For our final day in Villa de Leyva, we rented bicycles and did a 50 Km bike ride through the countryside to a small town called Raquiran. Along the ride we passed through farms of tomatoes, olives, and grapes for wine. About midway to Raquiran we stopped for an empanada and espresso being toasted, ground, and brewed on a street cart. With plenty of energy we continued on and about 20 minutes outside of town a new adventure began. As my legs burned and went up hill I peddled hard and the bike chain broke. With no real options we walked back to where we had gotten an espresso to find a bike or motorcycle shop. With no luck at first I decided a lunch break would help me think. In addition to coffee the town, named Sutamarchan, had tons of restaurants with grills serving up mixed meat platters. We decided on Piqueteadero Robertico and shared a plate filled with chicken, beef, yuka, potatoes, and the local special sausage. Having a massive lunch to clear my head and recharge on a long ride was the perfect fix. In addition to the hunger fix, we found a bike shop, repaired the chain and continued on to Raquiran where we rode up a mountain in search of a waterfall. We failed to find the waterfall, but the town was charming and known for pottery.

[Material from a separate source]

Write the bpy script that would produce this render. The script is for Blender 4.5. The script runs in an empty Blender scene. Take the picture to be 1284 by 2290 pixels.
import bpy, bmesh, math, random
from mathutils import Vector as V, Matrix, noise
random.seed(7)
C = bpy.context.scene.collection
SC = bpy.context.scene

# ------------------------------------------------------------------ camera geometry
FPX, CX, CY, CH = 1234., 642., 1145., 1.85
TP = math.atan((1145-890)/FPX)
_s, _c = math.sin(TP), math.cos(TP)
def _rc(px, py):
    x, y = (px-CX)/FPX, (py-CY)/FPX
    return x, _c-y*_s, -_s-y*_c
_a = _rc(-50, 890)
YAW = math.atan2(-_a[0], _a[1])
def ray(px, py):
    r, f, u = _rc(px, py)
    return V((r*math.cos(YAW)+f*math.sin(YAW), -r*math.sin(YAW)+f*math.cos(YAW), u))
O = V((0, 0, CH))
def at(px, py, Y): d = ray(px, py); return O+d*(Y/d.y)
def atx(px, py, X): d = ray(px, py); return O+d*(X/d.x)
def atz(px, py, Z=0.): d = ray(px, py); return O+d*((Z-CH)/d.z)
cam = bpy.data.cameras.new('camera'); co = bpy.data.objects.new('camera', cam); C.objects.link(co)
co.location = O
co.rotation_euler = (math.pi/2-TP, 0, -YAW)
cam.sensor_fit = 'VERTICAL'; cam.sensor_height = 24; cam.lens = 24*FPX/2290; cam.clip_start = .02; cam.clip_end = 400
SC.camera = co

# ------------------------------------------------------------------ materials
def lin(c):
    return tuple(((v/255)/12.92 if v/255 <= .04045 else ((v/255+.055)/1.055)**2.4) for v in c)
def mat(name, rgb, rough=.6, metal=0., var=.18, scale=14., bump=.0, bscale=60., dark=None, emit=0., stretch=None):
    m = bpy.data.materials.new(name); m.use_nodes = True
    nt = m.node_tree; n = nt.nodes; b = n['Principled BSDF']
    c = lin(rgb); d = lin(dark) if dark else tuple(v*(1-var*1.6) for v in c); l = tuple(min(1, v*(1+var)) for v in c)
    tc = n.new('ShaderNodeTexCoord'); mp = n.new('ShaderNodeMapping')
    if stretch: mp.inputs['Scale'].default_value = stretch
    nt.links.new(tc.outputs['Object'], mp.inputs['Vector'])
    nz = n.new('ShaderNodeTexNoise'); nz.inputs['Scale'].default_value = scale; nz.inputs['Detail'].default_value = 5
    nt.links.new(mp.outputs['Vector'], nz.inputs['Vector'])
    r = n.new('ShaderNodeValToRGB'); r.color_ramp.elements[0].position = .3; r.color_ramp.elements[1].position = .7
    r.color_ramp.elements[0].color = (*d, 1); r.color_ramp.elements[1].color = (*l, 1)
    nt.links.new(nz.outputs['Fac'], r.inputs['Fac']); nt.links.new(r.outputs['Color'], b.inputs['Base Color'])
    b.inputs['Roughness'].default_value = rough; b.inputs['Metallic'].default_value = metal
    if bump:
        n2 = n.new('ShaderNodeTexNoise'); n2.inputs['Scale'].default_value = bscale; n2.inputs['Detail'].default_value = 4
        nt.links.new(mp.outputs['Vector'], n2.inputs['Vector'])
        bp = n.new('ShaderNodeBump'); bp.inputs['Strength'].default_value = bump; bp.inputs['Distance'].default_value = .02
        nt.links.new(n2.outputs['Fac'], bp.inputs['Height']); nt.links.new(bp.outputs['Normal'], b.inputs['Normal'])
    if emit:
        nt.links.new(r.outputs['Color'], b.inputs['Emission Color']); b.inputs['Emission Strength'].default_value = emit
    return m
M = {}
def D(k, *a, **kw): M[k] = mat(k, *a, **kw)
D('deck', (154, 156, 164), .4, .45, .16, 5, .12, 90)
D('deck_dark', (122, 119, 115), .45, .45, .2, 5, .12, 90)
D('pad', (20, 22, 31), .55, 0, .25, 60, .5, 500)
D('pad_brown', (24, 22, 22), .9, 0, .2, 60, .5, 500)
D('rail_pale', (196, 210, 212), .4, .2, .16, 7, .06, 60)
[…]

The ride back was rougher than the ride out, and we pulled into Villa de Leyva as the sun set. One final night of hanging out on the massive plaza de armas with the hostel members was a great way to put a cap on Villa de Leyva.
Desierto Tatacoa
Our friend, Manny, flew into Bogota and after meeting him there for a night we rented a car and headed south to a musical festival South West of Bogota in Desierto Tatacoa. Although it is a desert, it is more of a tropical desert and has lots of trees. Known for nature adventures and stargazing we would only get a brief preview of what the desert had to offer. The 4.5 hour drive down was uneventful other than the stop for a roadside snack at a restaurant that had half a pig hanging in the front. I took this a sign that the food would be good.
The music festival was a collection of people from all over Colombia camping in the remote area for one reason, to party. The festival went from 2PM Saturday to 7AM Sunday. I wouldn´t make it the whole show, but it was everything you would expect an electronic festival in Colombia to be. After what seemed like days of beautiful people, music, dancing, camping, and a lot of partying we hit the road back to Bogota.
(Photo Credit Manny Rosas)
We made one pit stop on the ride back at a famous roadside restaurant named La Vaca que Rie. Known for a plate called Bandeja Paisa I was considering turning vegetarian after the meal. It was delicious, but a Bandeja Paisa or country plate is a plate that has rice, beans, chicharron, sausage, steak, maduro, and a sunny side egg on top.
After two months of travelling with friends it was time to embark on a solo adventure.
Mitch...your journal wears me out just reading it but what a series of adventures you are having!